EU新条約で欧州危機は食い止められるか
ユーロ圏問題の根本は諸国間の「経済格差」

 ユーロ圏の信用不安問題に歯止めをかけるため、ドイツとフランスが打ち出した政策は、EU条約を改正してユーロ諸国の財政規律を強化することだった。ユーロ加盟国に対して財政を監視する機能を強化し、規律に違反した国に対してより厳しい制裁を科すことを目指している。

 この政策は、ユーロ圏諸国をドイツ流の政策運営の枠の中に入れることを狙ったものだ。言い方を変えると、ユーロをドイツのような国に替える、つまり「ユーロ圏諸国のドイツ化」と言っても過言ではないだろう。

 この政策には、大きな2つの問題がある。1つは、この政策には時間がかかるため、足もとで燃え盛るギリシャやイタリアの信用問題の解決にならないことだ。EUの条約を変えるためには、加盟各国政府の承認を必要とする。それには、少なくとも数ヵ月単位の時間がかかる。

 一方、ギリシャの債務再編問題やイタリアの国債借り換えは、極めて差し迫った問題であり、タイムスパンが大きく異なる。

 もう1つは、ユーロ圏諸国がドイツ化すると、ユーロ圏諸国の経済状況は長期衰退の方向に向かう可能性が高まることだ。

 ユーロ圏諸国の信用不安問題の根本は、一部の例外を除くと、基本的に国際収支の問題だ。ギリシャなど相対的に競争力の低いユーロ圏諸国は、借入金=国債発行に依存して経済成長率を高めてきた。その一部はドイツの輸出につながり、ユーロ圏全体の経済を活性化する要因の1つになっていた。

 ところが、ユーロ圏諸国がドイツ流の厳格な財政政策に転換すると、財政による景気刺激は難しくなり、ユーロ圏全体の経済活動は低下する。ドイツのユーロ圏諸国向け輸出も低下するだろう。ということは、ユーロ圏諸国のドイツ化は、問題の根本を誤認した解決策ということになる。

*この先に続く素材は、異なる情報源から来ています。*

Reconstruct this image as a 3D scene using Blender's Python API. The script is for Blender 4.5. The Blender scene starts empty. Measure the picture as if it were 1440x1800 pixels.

 ドイツについては、メルケル首相が云々というより、ドイツ人の多くは、ユーロ圏の信用不安問題の根本的な原因が、ギリシャやイタリアなど財政規律に対する意識の甘さにあると考えている。財政赤字を垂れ流す安易な政策運営によって、足もとの問題が燃え上がったという理解だろう。